Credits: ORKCA
The Orange River-Karoo Conservation Area (ORKCA) in southern Namibia is undertaking one of Africa’s largest transboundary rewilding projects, aiming to restore a landscape that was fragmented by farming and fencing. The project aims to bring back the region’s ecological rhythms and great migrations, like the historic 20-million strong Springbok Trekbokken. ORKCA is merging land parcels and removing fences to create corridors of connectivity, which will eventually extend into South Africa. Crucially, the initiative is co-created with local communities, particularly the Nama people, who are centered in shared stewardship models and livelihood generation through sustainable tourism and regenerative farming. The goal is to rewild 1 million hectares.
In southern Namibia, where the rugged landscape of the Karoo meets the life-giving Orange River, our newest Alliance Partner ORKCA (Orange River-Karoo Conservation Area) is weaving together ecology, culture, and climate resilience to restore a landscape once sliced by fences and farming; aiming to nurture one of Africa’s largest transboundary rewilding projects.
This transboundary project is recognizing history as they rewrite the region’s maps. For generations, livestock farming and fragmented landownership has disrupted natural migration. Predators and iconic species faded from view in these lands that once hosted the majestic Trekbokken Springbok migration – an estimated 20 million animals – a phenomenon that outdid even the Serengeti migration!
Today, ORKCA is merging parcels of farms and native habitat through strategic partnerships and acquisitions, stitching together corridors of connectivity that span Namibia and will eventually extend into South Africa.
ORKCA Landscape. Credit: ORKCA
Transboundary Success guided by Community Wisdom Keepers
Speaking with the team at ORKCA gives you an idea of how deeply committed they are to the local communities that hold ancestral knowledge of these lands. These communities are the co-creators of this rewilding journey, and a key protagonist in its success.
The Nama community, whose ancestral lands, knowledge, and partnerships are fundamental to this journey, are an ethnic group spread over Namibia, South Africa and Botswana. They are the largest and only remaining group of the KhoiKhoi people, and speak the Khoekhoe language, famous for its clicking sounds. The name given to this landscape, “Karoo”, stems from their language and holds the meaning “land of thirst”. Far from parachuting in, ORKCA is investing in incubator funds, local enterprise, and shared stewardship models that centre nature restoration and livelihood for this community—feeding life back into the “land of thirst”.
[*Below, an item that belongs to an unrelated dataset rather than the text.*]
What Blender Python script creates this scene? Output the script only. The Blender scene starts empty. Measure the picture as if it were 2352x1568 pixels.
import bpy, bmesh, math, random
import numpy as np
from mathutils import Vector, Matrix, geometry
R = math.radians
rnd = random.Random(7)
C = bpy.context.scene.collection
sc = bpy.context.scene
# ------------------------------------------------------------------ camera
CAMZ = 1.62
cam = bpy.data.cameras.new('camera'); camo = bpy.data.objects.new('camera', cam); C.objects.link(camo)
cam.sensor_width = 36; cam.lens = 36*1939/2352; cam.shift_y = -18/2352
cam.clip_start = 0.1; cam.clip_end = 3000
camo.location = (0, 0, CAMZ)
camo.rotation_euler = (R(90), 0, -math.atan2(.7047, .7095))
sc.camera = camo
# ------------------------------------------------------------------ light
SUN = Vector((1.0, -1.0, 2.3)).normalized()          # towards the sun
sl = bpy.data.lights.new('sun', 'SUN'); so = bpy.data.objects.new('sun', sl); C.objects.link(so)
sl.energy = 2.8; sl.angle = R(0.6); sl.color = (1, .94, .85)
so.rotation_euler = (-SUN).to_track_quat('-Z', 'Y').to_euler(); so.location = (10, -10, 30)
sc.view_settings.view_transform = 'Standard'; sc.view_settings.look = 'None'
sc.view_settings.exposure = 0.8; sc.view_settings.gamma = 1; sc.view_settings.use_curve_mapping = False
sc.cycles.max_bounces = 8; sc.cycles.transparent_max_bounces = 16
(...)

The organisation is transforming fences into pathways setting the stepping stones of resilience so the landscapes can once again welcome large numbers of wildlife and restore its ecological rhythms. Alongside, they are nurturing income-generating ventures such as sustainable tourism, regenerative farming, and community projects that mirror the landscape’s ecological rebirth.
Members of the Nama community. Credit: Gary van Wyk
Schoolchildren from Michel Durocher Primary School – Warmbad Community. Credits: Gary van Wyk
Monitoring, Managing, Evolving
With a commitment to accountability and learning, ORKCA invests in landscape-wide monitoring systems, anti-poaching protection, and rigorous evaluation of biodiversity restoration and carbon capture.
Their impact speaks loud: water points installations, anti-poaching training, leadership training, an increase in wildlife spotting (through camera traps), fence removal and more. These are the building blocks of a resilient economy.
Seedlings in ORKCA’s indigenous tree restoration nursery – Cienna Babiep, Game Guard & Permaculture Specialist. Credits: Gary van Wyk
ORKCA Water Point – Julian Jaar, Field Ranger. Credits: Gary van Wyk
A Living Landscape of Diversity
ORKCA’s land bridges the ecotone where the Succulent Karoo—a global biodiversity hotspot—meets the Nama Karoo and desert biomes. It is a place of astonishing geological antiquity and ecological convergence.
While wildlife numbers are still building—from Springbok and Eland to carnivores like Caracals and Leopards—ORKCA is nurturing the land’s capacity to someday support the healthy populations the land once held.To start understanding just how important it is to nurture healthy populations of Springbok, we can take inspiration from the Wildebeest migrations in eastern Africa. These migrations play an important role in the decrease of devastating wildfire as well as having a place as a keystone species in the ecosystem, which has ripple effects on so much other life. Building on this knowledge, we can only imagine the positive ripple effects that the (once larger) Springbok migrations could have.
Springbok antelope by Omm-on-tour from Getty Images
Springbuck male, Etosha, Namibia. Credits: Mogens Trolle from Getty Images
Rewilding as a Shared Dream
ORKCA is weaving together community, land and wildlife, through dedicated land restoration, community agency building and science-led stewardship. Their ambition: to rewild 1 million hectares of restored wildness, where nature and people flourish side by side. ORKCA reminds us that rewilding is rarely isolated but rather nurtured through relationships, resilience, renewal. In the Orange River-Karoo, history is being restored through purpose, partnership, bridge building and the promise of shared resilience of people and land.